Enter the specialist robber...

DECCAN CHRONICLE. | RAKESH NAIR
Published May 19, 2017, 1:40 am IST
Updated May 19, 2017, 7:33 am IST
Instances of chain-snatching and mobile theft on the rise; police catches up with better tech, tools.
Robbery cases have increased from 725 in 2012 to 903 last year.
 Robbery cases have increased from 725 in 2012 to 903 last year.

Thiruvananthapuram: Burglary cases might have dropped but newer entrants specialise in robberies, including chain snatchings. As a result, robbery cases have increased from 725 in 2012 to 903 last year.

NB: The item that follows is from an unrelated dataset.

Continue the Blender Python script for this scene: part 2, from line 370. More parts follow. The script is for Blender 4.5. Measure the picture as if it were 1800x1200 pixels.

On the other hand, burglars, including intestate gangs, have improved their tactics while breaking into buildings. As per senior officials, the modus operandi (MO) register which used to be the core tool while probing burglary cases has now become less significant.

"Earlier, some burglar would cook food in the house after taking valuables. Some others take a bath. Certain others enter houses by bending window grill of the kitchen.

“However, now burglars less often stick to the same MO. The same guy would pour acid and melt the door to enter a house and might storm the kitchen door as well," said Mr Ashok Kumar, Thiruvananthapuram SP.

CCTVs are the first to be broken by masked burglars. So, local police now bank intensively on scientific investigation using finger print verification and forensics.

Due to technological advancement and increased dependency on forensics, identifying those involved in burglary or dacoity (robbery involving five people) has become easier for the police.

After doing a cost-benefit analysis, newer touts opt for robbery. Old masters in the art of burglary continue their work mostly in rural areas.

"Chain-snatching or mobile phone theft can help them earn quick bucks. On the other hand, planning and executing burglary has become a time-consuming affair. There is a higher chance of burglars finding more valuables in modern houses but it is harder to get away unnoticed due to increased population density," said another official.

Modernisation gives police an edge
A retired police officer remembers that there used to be only one sniffer dog for three districts three decades ago. "MLAs and MPs would recommend availing of dogs at specific crime spots.

The lone sniffer dog would be tied up under some tree in AR camps those days. At the crime spot, the dog will get tensed as hundreds of curious people assemble. Today things have changed. There are six to eight police dogs in each district. They come in air-conditioned vehicles and do their job with is. This is where modernisation has helped us," he added.

A sub-inspector of police said that finger print experts and canines could be brought in even if a copper wire is stolen from your premises. "Today, we scan for tower locations around crime scenes and zero in on habitual suspects. Apart from this are CCTV visuals," he said.

A few decades ago, the detection rate was low and conviction rates were mere a 40 to 30 percent. Today, the detection rate stands well over 70 per cent and Kerala flaunts the highest conviction rate in India.